Government Drops Shale Gas Question from Survey After Fracking Opposition Consistently Outstrips Support

Read time: 4 mins

By Ruth Hayhurst for Drill or Drop

For the first time since 2013, a quarterly public attitudes survey for the government has not asked questions on whether people support or oppose fracking.

The latest findings, published this morning, cover only whether people were aware of the process.

Previously, 18 surveys for the Wave public attitudes tracker had asked whether people supported or opposed fracking for shale gas and by how much. It also asked why people supported or opposed.

The survey is commissioned by the Department for Business, Energy and Industrial Strategy (BEIS). Before the most recent survey, BEIS carried out a review.  Its response to the review, also published this morning, said questions about shale gas would now be asked annually, rather than quarterly, starting in April 2019.

It said:

We will not be amending these questions at this stage but will continue to review them to ensure its reliability and value to the department and users.”

Questions about renewable energy remained in today’s survey results but there was not a question about attitudes to nuclear. This will also be asked annually.

Trends

According to data from previous surveys, support for fracking had fallen since a record high of 29 percent in March 2014. Most recently, there were two consecutive increases in support. Opposition reached a record high last summer (36 percent) and, as usual, dropped slightly in the winter.

In the previous survey, carried out in March-April 2018, support for fracking stood at 18 percent of participants and opposition at 32 percent. People who neither supported nor opposed stood at 47 percent and people who “didn’t know” was 4 percent. 2 percent of participants strongly supported fracking and 13 percent strongly opposed.

In March-April 2018, the main reasons for supporting shale gas were: Reduce dependence on other countries for energy supply (36 percent); need to use all available energy sources (35 percent) and reduce dependence on other fossil fuels (31 percent).

The main reasons for opposition were: Loss or destruction of the environment (57 percent); risk of contamination to water supply (31 percent); too much risk or uncertainty (28 percent); risk of earthquakes (29 percent).

Renewables

Today’s results did include questions about the level of support for renewables.

82 percent of participants said they supported renewables, with 37 percent strongly supporting. 4 percent opposed renewables, with 1 percent strongly opposing. 13 percent neither supported nor opposed and 1 percent didn’t know.

Awareness

On shale gas, the survey found that 78 percent were aware.
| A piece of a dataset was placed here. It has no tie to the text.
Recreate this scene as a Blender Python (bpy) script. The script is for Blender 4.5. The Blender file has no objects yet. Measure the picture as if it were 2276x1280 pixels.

This was up slightly on the previous figure of 76 percent.

14 percent of participants knew a lot, up from 12 percent in the previous survey.46 percent knew a little, also up from the previous survey (42 percent). 18 percent said they were aware of shale gas but did not really know what it was. 22 percent had never heard of it, down slightly from 24 percent in the previous survey.

As with previous surveys, the most recent findings showed that awareness of fracking was higher among people aged 55-64 (91 percent), in social grade AB (90 percent) and with household incomes of £25,000-£34,999 (88 percent).

BEIS said awareness was also highest among people living in Northern Ireland (88 percent) where there is a presumption against fracking.

Reaction

Keith Taylor, Green Party MEP for south east England, said:

“Ministers have been asking the public whether they support fracking on a quarterly basis for over four years. But, despite a huge PR push, opposition has always outstripped support—which has never exceeded 30 percent and long languished below 20 percent.

How have the Conservatives responded to such a consistent rejection of the climate-destructive industry? By stopping asking what we think so often and giving fracking the green light in the meantime. While, at the same time, pushing through plans to cut our local government representatives out of the decision-making process.

For all it’s rhetoric, you couldn’t ever accuse this Government of caring about ‘the will of people’. More and more, Britain is being governed by corporations for corporations; the people don’t get a look in.”

Methodology

The Wave 26 tracker carried out 4,268 face-face in-home interviews with a representative sample of adults aged 16+. Fieldwork was conducted from 11-17 July 2018 on the Kantar TNS Omnibus. The questionnaire was designed by BEIS and Kantar Public.